Yeah.
I looked at the papers and said "No! No! No! Matthew! Those were very important papers."
"I'm sorry, Mom."
I put the papers aside and complimented his work. Those stick figures are some of the best I've ever seen.
"Mom? Can you look at the pictures, please? I made a story."
So, I flip through the pages and listen to his sound effects that belong to the corresponding pages. The first page is Boba Fett and Luke Skywalker fighting.
* insert light saber sound here *
The second page is a little boy on his knees, begging.
"Pleeeeeeeeeeeeeeeeeeeeeease!"
The third page is a little boy laying on the ground, pounding his hands and feet.

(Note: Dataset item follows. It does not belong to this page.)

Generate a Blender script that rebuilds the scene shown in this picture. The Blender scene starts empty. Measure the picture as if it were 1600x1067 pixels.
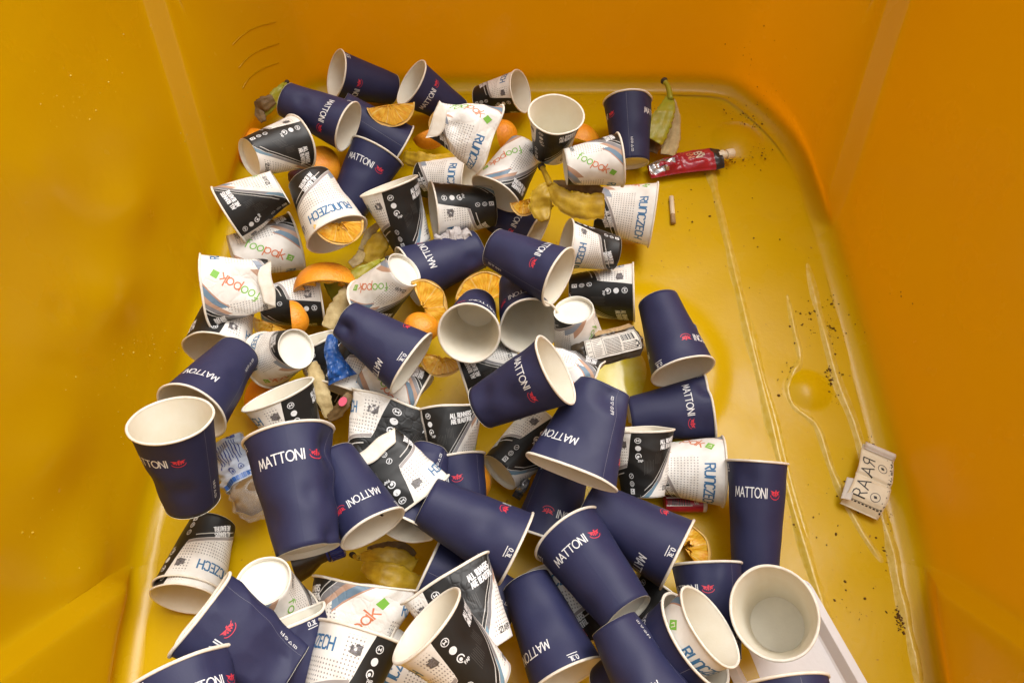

"Waaaaaaaaaaaaaaaaaaaaaaaaaah!"
The next four pages repeat the story, with an extra "Pleeeeeeeeeeeeeeeeeeeeeeeeeease!" thrown in for good measure.
"Matthew, what is this story about?"
"I want to play Star Wars, can I? Please?" He hesitates for a second. "I'm sorry I did that."
Honestly, 20 years from now, I'm not going to care what was written on my annual review (though, I have to admit it is a damn good review). 20 years from now, I'm going to be laughing when Matthew tells me about how his children are destroying valuable documents with their impromptu art sessions. Then I will pull out the Star Wars story that I've would have saved all those years and show him how payback is a bitch.